With echoes of Tom Patti’s ongoing experiments with dichroic glass but with a completely different aesthetic, Huether’s latest work is an attempt to play off the natural landscape around the new waterfront residence. Huether spoke about his work in a recent press release: “With curves that evoke nearby waters and Ovation’s [the name of the condominium project] own undulating lines, glass that simultaneously transmits and reflects light, and reflective surfaces that capture ambient activity of nearby trees, sky and passersby, the fixed sculpture takes on a distinct animated character, creating a passively kinetic sculpture.”

Adjacent to Huether's new Napa Valley studio is the Hay Barn Gallery, open seven days a week and exhibiting Huether's fine artwork.
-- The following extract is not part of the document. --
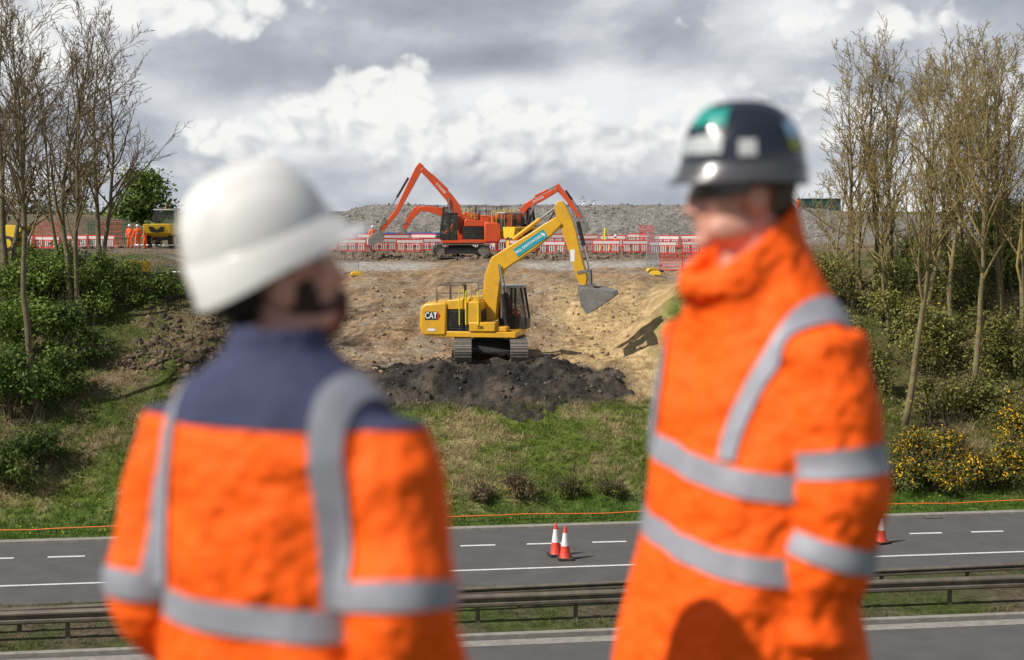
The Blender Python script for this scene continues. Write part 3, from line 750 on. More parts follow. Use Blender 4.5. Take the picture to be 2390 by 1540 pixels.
text('lettering','CAT',.36,M['white'],cat,R3@(o+Vector((-.07,-.008,0))),R3@Vector((1,0,0)),(0,0,1),.72)
text('lettering','320',.17,M['black'],cat,R3@Vector((-.12,-1.34,1.4)),R3@Vector((1,0,0)),(0,0,1))
o=Vector((-2.2,-1.327,1.28)); MB().add([o+Vector(q) for q in [(-.2,0,-.05),(.12,0,-.05),(.2,0,0),(.12,0,.05),(-.2,0,.05),(-.12,0,0)]],[(0,1,2,3,4,5)],U).build('arrow_marking',M['white'],cat)
MB().rng(3.44,3.62,-.206,-.203,4.1,4.6,U).build('warning_plate',M['white'],cat)
GO_='orange excavators on the plateau'
oc1=dict(L=3.9,boom=[(-.1,1.6,.44),(.08,2.6,.56),(.38,3.5,.6),(.85,4.15,.56),(1.5,4.86,.5),(2.1,5.5,.43),(2.7,6.05,.34)],
 stick=[(2.55,6.3),(2.85,6.5),(3.12,6.15),(3.68,5.0),(4.55,3.2),(5.55,2.0),(5.6,1.75),(5.4,1.7),(4.3,3.0),(3.12,5.1),(2.72,5.8)],
 stick_back=(2.75,6.35),stickcyl=(.9,4.6),buckcyl=((3.6,5.45),(5.2,2.75)),hinge=(5.5,1.85),
 bucket=[(5.6,1.75),(6.1,1.6),(6.4,1.2),(6.3,.8),(6.2,.78),(5.35,1.1),(5.3,1.25),(5.45,1.55)],open=(4,),bc=(5.8,1.3),bw=.55)
b=hit(1076,600)
o1,U1,bm1=excavator('front orange excavator with black cab, its tall arm folded and reaching down left',b,rad(4),rad(184),M['digorange'],oc1,GO_)
R3=U1.to_3x3(); d=Vector((.62,0,.68)).normalized(); text('lettering','D.FOSTER',.21,M['white'],bm1,R3@Vector((1.38,.285,4.72)),R3@(-d),R3@Vector((-d.z,0,d.x)))
oc2=dict(L=3.9,boom=[(.1,1.7,.40),(.3,2.4,.48),(.8,3.15,.5),(1.4,3.5,.48),(2.1,3.82,.43),(2.8,4.2,.38),(3.3,4.5,.3)],
 stick=[(3.05,4.75),(3.35,4.95),(3.6,4.6),(4.4,3.6),(5.15,2.4),(5.1,2.2),(4.95,2.2),(4.0,3.5),(3.3,4.3)],
 stick_back=(3.25,4.8),stickcyl=(1.5,3.95),buckcyl=((3.9,4.4),(4.95,2.95)),hinge=(5.08,2.3),
 bucket=[(5.2,2.15),(5.6,1.9),(5.75,1.5),(5.6,1.1),(5.5,1.1),(4.8,1.5),(4.8,1.65),(5.0,2.0)],open=(4,),bc=(5.25,1.6),bw=.5)
b=onground(1204,112)
o2,U2,bm2=excavator('right orange excavator behind the yellow dumper, its arm arched to the right',b,rad(5),rad(-6),M['digorange'],oc2,GO_)
R3=U2.to_3x3(); d=Vector((.9,0,.43)).normalized(); text('lettering','D.FOSTER',.21,M['white'],bm2,R3@Vector((1.8,-.285,3.7)),R3@d,R3@Vector((-d.z,0,d.x)))
oc3=dict(L=3.9,boom=[(-.1,1.6,.46),(.25,1.95,.54),(.7,2.2,.56),(1.3,2.5,.54),(1.95,2.78,.5),(2.6,2.92,.44),(3.3,2.85,.34)],
 stick=[(3.0,3.05),(3.3,3.2),(3.7,2.9),(4.2,2.1),(4.5,1.4),(4.35,1.3),(4.2,1.35),(3.7,2.1),(3.2,2.6)],
 stick_back=(3.25,3.05),stickcyl=(1.3,2.9),buckcyl=((3.8,2.75),(4.5,1.75)),hinge=(4.4,1.4),
 bucket=[(4.5,1.3),(4.9,1.1),(5.0,.7),(4.8,.4),(4.7,.4),(4.1,.75),(4.1,.9),(4.3,1.2)],open=(4,),bc=(4.5,.8),bw=.5)
b=onground(1075,110.5)
excavator('rear orange excavator mostly hidden behind the front one, low arm reaching left',b,rad(0),rad(180),M['digorange'],oc3,GO_)
b=onground(940,151)
excavator('tiny yellow excavator on the far skyline behind the grey gravel ridge',b,rad(20),rad(150),M['catyellow'],oc3)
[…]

Adjacent to Huether's new Napa Valley studio is the Hay Barn Gallery, open seven days a week and exhibiting Huether's fine artwork.

In a recent profile  of Huether in a luxury lifestyle magazine, he called his new Napa Valley facility “the Taj Mahal of glass art and sculpture studios … plus it has a beautiful fine art gallery as well.” The Hay Barn Gallery (open a tourist-friendly seven days a week)  adjacent to his studio is devoted to Huether’s non-comissioned artwork that references the scale of wall-hung paintings, and owes much to Abstract Expressionism and Geometric Abstraction, but replaces the canvas with distressed salvaged metal or glass surfaces.

From October 7th to November 6th, 2009, Huether will be exhibiting his work at San Francisco’s Andrea Schwartz Gallery.